| Collected material |
---------------

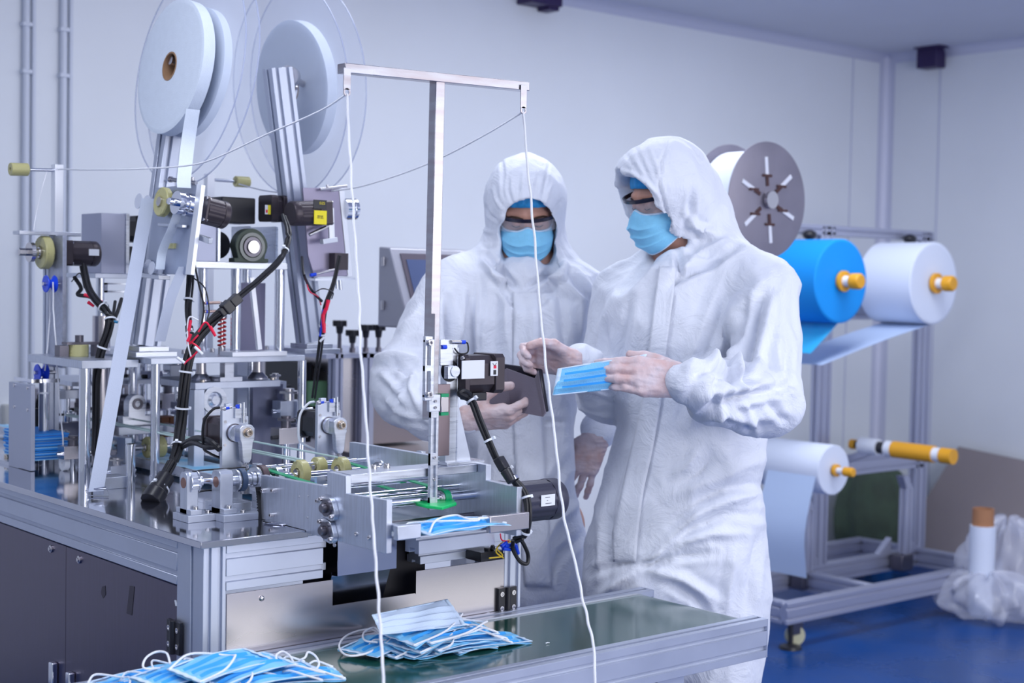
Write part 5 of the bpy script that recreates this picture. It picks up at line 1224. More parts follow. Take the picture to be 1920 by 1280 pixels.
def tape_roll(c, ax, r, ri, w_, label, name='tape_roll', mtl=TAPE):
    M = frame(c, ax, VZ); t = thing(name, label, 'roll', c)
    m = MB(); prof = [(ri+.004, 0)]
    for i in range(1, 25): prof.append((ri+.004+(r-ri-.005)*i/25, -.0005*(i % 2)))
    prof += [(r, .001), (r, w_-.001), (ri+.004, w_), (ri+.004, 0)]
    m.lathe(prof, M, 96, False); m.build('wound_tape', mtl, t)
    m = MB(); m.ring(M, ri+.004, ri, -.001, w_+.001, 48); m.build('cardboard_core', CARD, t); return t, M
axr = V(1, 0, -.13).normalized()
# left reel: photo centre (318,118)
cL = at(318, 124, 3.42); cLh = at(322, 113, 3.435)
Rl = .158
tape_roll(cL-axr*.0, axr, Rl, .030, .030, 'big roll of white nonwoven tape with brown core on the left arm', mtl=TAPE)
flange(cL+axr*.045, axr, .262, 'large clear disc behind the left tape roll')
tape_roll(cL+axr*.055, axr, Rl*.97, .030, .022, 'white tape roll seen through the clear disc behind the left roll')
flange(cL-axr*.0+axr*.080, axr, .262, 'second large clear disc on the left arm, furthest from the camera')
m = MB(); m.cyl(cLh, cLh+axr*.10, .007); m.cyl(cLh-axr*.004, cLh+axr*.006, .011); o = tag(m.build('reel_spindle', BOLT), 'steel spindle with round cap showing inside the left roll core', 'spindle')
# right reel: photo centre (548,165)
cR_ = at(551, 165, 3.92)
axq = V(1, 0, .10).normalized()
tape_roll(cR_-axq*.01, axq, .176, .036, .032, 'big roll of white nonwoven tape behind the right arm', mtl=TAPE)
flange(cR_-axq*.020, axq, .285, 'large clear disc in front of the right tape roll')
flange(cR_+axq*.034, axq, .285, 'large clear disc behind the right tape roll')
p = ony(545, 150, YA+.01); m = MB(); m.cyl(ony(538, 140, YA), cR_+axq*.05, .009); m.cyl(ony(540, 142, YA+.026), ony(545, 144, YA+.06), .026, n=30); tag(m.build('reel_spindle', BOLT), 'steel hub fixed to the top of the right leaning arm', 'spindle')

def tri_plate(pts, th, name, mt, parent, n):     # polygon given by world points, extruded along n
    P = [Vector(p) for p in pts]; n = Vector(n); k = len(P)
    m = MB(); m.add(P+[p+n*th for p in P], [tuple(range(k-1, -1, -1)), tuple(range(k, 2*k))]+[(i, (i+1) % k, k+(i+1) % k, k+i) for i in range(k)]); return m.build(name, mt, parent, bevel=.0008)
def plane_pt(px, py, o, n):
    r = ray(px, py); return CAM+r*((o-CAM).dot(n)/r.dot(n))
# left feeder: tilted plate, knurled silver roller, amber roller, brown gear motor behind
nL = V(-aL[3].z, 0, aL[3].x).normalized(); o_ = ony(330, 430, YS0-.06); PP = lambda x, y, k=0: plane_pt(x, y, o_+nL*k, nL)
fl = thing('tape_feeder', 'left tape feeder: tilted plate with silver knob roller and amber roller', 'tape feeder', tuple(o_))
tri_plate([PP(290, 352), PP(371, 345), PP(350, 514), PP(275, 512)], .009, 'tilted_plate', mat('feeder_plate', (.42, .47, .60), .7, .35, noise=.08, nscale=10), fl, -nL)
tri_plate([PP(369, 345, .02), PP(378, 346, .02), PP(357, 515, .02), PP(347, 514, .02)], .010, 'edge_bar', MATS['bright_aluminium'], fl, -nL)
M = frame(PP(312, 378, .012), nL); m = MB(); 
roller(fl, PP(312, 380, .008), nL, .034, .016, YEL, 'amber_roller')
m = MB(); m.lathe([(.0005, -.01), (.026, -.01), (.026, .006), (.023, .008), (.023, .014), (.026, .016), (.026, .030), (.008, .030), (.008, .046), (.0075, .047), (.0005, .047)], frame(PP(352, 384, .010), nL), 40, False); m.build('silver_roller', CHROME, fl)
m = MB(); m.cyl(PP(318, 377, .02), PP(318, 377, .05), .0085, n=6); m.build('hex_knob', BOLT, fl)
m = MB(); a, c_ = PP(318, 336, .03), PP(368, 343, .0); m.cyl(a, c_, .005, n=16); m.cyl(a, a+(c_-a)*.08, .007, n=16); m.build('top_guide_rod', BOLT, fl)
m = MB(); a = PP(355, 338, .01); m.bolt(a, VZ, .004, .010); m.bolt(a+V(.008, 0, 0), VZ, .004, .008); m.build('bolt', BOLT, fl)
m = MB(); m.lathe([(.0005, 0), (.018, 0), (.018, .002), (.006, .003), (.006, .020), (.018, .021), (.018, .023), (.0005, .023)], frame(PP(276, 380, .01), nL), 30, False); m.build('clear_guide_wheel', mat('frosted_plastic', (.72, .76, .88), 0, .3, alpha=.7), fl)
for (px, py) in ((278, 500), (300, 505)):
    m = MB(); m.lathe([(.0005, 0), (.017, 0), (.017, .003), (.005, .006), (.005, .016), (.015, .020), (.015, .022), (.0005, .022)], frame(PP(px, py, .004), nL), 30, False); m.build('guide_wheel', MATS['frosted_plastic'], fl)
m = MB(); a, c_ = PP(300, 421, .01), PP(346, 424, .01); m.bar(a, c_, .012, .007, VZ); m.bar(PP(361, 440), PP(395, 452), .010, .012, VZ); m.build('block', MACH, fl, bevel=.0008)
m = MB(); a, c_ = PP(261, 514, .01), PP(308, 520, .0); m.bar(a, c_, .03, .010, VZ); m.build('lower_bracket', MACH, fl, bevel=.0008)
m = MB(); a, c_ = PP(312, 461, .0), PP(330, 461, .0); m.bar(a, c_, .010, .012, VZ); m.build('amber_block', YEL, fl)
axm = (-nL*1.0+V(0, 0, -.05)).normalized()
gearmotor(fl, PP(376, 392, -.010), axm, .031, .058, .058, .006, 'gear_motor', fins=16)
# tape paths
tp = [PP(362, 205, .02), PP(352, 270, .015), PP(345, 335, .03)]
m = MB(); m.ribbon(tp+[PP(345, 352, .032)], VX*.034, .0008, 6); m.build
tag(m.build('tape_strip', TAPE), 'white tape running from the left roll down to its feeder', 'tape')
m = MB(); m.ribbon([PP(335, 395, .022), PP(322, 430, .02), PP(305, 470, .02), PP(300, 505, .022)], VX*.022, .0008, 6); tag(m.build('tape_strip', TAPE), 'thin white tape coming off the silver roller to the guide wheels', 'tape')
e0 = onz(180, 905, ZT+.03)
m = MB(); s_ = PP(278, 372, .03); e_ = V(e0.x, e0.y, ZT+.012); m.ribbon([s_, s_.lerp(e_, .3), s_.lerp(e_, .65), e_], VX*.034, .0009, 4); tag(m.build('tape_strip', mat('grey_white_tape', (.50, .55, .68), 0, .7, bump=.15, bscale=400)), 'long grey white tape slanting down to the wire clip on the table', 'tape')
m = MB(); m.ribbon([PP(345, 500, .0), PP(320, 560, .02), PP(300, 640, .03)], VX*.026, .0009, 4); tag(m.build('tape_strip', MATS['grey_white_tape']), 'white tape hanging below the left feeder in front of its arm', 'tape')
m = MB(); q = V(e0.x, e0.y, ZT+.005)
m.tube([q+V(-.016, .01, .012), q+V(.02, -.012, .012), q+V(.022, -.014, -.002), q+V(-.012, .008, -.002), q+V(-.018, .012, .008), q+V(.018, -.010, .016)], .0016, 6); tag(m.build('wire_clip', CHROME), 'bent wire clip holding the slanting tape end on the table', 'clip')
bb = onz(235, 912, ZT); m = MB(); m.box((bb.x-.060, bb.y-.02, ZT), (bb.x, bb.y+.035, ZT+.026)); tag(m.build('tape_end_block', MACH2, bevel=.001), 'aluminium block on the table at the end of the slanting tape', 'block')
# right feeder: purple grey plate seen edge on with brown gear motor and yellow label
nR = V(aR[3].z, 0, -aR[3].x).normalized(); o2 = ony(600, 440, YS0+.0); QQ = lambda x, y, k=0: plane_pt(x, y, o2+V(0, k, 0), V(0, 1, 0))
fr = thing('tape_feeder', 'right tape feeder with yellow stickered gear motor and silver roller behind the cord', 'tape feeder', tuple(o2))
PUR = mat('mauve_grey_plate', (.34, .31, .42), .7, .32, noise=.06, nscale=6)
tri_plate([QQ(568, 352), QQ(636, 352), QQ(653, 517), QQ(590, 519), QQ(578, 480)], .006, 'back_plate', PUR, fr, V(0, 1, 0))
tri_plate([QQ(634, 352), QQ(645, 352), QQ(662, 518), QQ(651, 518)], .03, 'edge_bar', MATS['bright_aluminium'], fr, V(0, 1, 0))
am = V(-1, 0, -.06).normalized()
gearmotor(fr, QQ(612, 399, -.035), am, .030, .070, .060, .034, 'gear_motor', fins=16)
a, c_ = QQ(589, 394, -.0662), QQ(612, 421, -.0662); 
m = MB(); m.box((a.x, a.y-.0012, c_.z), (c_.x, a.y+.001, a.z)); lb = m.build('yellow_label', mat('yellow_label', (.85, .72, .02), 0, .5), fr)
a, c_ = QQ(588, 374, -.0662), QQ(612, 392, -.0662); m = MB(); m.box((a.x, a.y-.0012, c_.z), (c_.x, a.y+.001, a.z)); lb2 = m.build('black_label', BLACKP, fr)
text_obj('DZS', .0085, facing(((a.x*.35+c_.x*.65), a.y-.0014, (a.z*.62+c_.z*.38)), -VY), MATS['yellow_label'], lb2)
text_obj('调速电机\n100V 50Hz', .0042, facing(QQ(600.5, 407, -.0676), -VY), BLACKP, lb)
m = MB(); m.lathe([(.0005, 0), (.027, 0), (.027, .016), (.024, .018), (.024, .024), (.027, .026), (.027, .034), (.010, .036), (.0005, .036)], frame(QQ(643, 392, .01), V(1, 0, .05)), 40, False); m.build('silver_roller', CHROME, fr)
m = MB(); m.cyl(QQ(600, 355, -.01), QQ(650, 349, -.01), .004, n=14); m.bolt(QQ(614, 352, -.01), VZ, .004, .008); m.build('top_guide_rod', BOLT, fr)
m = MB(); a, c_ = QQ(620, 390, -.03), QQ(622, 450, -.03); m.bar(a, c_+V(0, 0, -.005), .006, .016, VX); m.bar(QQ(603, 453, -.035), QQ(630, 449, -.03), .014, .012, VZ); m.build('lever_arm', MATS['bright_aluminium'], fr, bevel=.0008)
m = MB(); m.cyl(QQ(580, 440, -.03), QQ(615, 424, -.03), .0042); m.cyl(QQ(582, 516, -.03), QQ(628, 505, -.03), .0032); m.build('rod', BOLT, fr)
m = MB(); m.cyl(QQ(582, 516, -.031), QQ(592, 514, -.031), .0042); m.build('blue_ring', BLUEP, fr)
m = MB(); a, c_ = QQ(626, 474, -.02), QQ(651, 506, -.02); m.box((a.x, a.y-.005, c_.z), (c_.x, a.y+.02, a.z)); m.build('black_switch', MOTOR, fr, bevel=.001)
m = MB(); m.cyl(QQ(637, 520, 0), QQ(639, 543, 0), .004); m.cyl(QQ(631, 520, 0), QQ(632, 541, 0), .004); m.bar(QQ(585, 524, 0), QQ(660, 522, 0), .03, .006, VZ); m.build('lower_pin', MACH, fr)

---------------

| Task to carry out |
Leave the pictures out and please restate exactly the lines running from the start of the material through the one with "p = ony(545, 150, YA+.01);".

| Complete answer |
Write part 5 of the bpy script that recreates this picture. It picks up at line 1224. More parts follow. Take the picture to be 1920 by 1280 pixels.
def tape_roll(c, ax, r, ri, w_, label, name='tape_roll', mtl=TAPE):
    M = frame(c, ax, VZ); t = thing(name, label, 'roll', c)
    m = MB(); prof = [(ri+.004, 0)]
    for i in range(1, 25): prof.append((ri+.004+(r-ri-.005)*i/25, -.0005*(i % 2)))
    prof += [(r, .001), (r, w_-.001), (ri+.004, w_), (ri+.004, 0)]
    m.lathe(prof, M, 96, False); m.build('wound_tape', mtl, t)
    m = MB(); m.ring(M, ri+.004, ri, -.001, w_+.001, 48); m.build('cardboard_core', CARD, t); return t, M
axr = V(1, 0, -.13).normalized()
# left reel: photo centre (318,118)
cL = at(318, 124, 3.42); cLh = at(322, 113, 3.435)
Rl = .158
tape_roll(cL-axr*.0, axr, Rl, .030, .030, 'big roll of white nonwoven tape with brown core on the left arm', mtl=TAPE)
flange(cL+axr*.045, axr, .262, 'large clear disc behind the left tape roll')
tape_roll(cL+axr*.055, axr, Rl*.97, .030, .022, 'white tape roll seen through the clear disc behind the left roll')
flange(cL-axr*.0+axr*.080, axr, .262, 'second large clear disc on the left arm, furthest from the camera')
m = MB(); m.cyl(cLh, cLh+axr*.10, .007); m.cyl(cLh-axr*.004, cLh+axr*.006, .011); o = tag(m.build('reel_spindle', BOLT), 'steel spindle with round cap showing inside the left roll core', 'spindle')
# right reel: photo centre (548,165)
cR_ = at(551, 165, 3.92)
axq = V(1, 0, .10).normalized()
tape_roll(cR_-axq*.01, axq, .176, .036, .032, 'big roll of white nonwoven tape behind the right arm', mtl=TAPE)
flange(cR_-axq*.020, axq, .285, 'large clear disc in front of the right tape roll')
flange(cR_+axq*.034, axq, .285, 'large clear disc behind the right tape roll')
p = ony(545, 150, YA+.01); m = MB(); m.cyl(ony(538, 140, YA), cR_+axq*.05, .009); m.cyl(ony(540, 142, YA+.026), ony(545, 144, YA+.06), .026, n=30); tag(m.build('reel_spindle', BOLT), 'steel hub fixed to the top of the right leaning arm', 'spindle')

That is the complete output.